Authors
Yanan Li, Florin Teleanu, Federico Civaia, Christoph Scheurer, Alexej Jerschow
Published in
The journal of physical chemistry letters. Jul 13, 2026. Epub Jul 13, 2026.
Abstract
Ionic liquids are complex liquids characterized by high viscosity and high polarity. Their dynamics are of interest due to their use in many fields that require unconventional solvent environments. Here, we develop an MD-based forward-prediction framework to calculate NMR relaxation rates in the ionic liquid 1-butyl-3-methylimidazolium tetrafluoroborate, [bmim][BF4], and investigate their temperature and magnetic-field dependence.
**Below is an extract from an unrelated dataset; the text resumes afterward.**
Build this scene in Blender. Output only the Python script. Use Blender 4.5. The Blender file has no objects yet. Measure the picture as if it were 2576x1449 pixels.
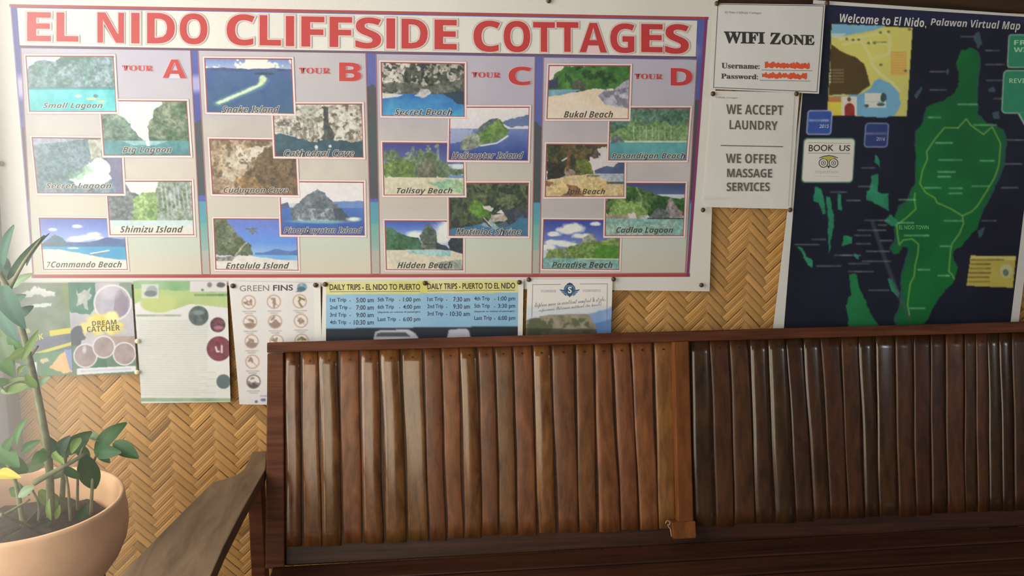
import bpy, bmesh, math, random
import numpy as np
from mathutils import Vector, Matrix

S = bpy.context.scene
COL = S.collection
W_PX, H_PX = 2576, 1449

# ------------------------------------------------------------------ camera
F_PX = 2100.0
YAW, PITCH, ROLL = math.radians(6.37), math.radians(10.27), math.radians(0.725)
CP = np.array([0.0, -2.1, 1.45])
_f = np.array([math.sin(YAW)*math.cos(PITCH), math.cos(YAW)*math.cos(PITCH), -math.sin(PITCH)])
_r0 = np.array([math.cos(YAW), -math.sin(YAW), 0.0])
_u0 = np.cross(_r0, _f)
_cr, _sr = math.cos(ROLL), math.sin(ROLL)
_r = _cr*_r0 + _sr*_u0
_u = -_sr*_r0 + _cr*_u0
cam = bpy.data.cameras.new('camera')
cam_o = bpy.data.objects.new('camera', cam)
COL.objects.link(cam_o)
cam.sensor_fit = 'HORIZONTAL'
cam.sensor_width = 36.0
cam.lens = 36.0*F_PX/W_PX
cam.clip_start = 0.02
cam_o.matrix_world = Matrix([[_r[0], _u[0], -_f[0], CP[0]], [_r[1], _u[1], -_f[1], CP[1]], [_r[2], _u[2], -_f[2], CP[2]], [0, 0, 0, 1]])
S.camera = cam_o

# ------------------------------------------------------------------ world, daylight, exposure
S.view_settings.view_transform = 'Standard'
S.view_settings.look = 'None'
S.view_settings.gamma = 1.0
S.view_settings.use_curve_mapping = False
S.view_settings.exposure = 0.0
S.cycles.volume_bounces = 2
wd = bpy.data.worlds.new('world')
S.world = wd
wd.use_nodes = True
wd.node_tree.nodes['Background'].inputs[0].default_value = (0.95, 0.93, 0.88, 1)
wd.node_tree.nodes['Background'].inputs[1].default_value = 0.06


def area(name, loc, target, sx, sy, power, color):
    l = bpy.data.lights.new(name, 'AREA')
    l.shape = 'RECTANGLE'; l.size = sx; l.size_y = sy; l.energy = power; l.color = color
    o = bpy.data.objects.new(name, l)
    COL.objects.link(o)
    o.location = loc
    o.rotation_euler = (Vector(target)-Vector(loc)).to_track_quat('-Z', 'Y').to_euler()
    return o


# daylight through the open left side of the porch, the open front behind the viewer, and an opening on the right
area('daylight_left_opening', (-1.73, -1.02, 1.52), (-0.6, -0.35, 1.25), 1.85, 2.0, 96, (1.0, 0.965, 0.86))
area('daylight_front_opening', (-1.2, -4.6, 1.7), (-0.1, 0.0, 1.15), 3.0, 1.6, 51, (1.0, 0.89, 0.67))
area('daylight_right_opening', (3.15, -2.6, 1.75), (1.2, 0.0, 0.9), 0.28, 0.55, 6, (0.86, 0.93, 1.0))

# ------------------------------------------------------------------ helpers: pixels to places
def rays(P):
    P = np.asarray(P, float).reshape(-1, 2)
    return np.outer((P[:, 0]-W_PX/2)/F_PX, _r) - np.outer((P[:, 1]-H_PX/2)/F_PX, _u) + _f


def at(P, Y):
    """points of the vertical plane y = Y seen at the pixels P"""
    d = rays(P)
    t = (np.asarray(Y)-CP[1])/d[:, 1]
    return CP + d*t[:, None]


def at_z(P, Z):
    d = rays(P)
    t = (Z-CP[2])/d[:, 2]
    return CP + d*t[:, None]


def at_plane(P, p0, n):
    d = rays(P)
    t = ((np.asarray(p0)-CP)@n)/(d@n)
    return CP + d*t[:, None]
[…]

We show that the combination of intra- and intermolecular dipolar couplings and chemical shift anisotropy interactions allows accounting for the experimentally observed nuclear spin lifetimes when considering multimodal relaxation processes. A regularized inverse Laplace transformation of MD-derived interactions reveals generally bimodal motional processes active in both inter- and intramolecular effects. The presence of two main motional processes may be somewhat surprising for intramolecular effects, especially in the symmetric [BF4]- unit, but can be attributed to the restricted motion due to the local environment. We also highlight that the Bloembergen-Purcell-Pound (BPP) approach that is often used to characterize average motional correlation times is not reliable in most situations encountered with realistic systems. Consequently, we argue that achieving quantitative agreement between predicted and measured NMR relaxation rates offers a more robust route to extracting structural and dynamical information from complex liquids.
PMID:
42439101
Bibliographic data and abstract were imported from PubMed on 13 Jul 2026.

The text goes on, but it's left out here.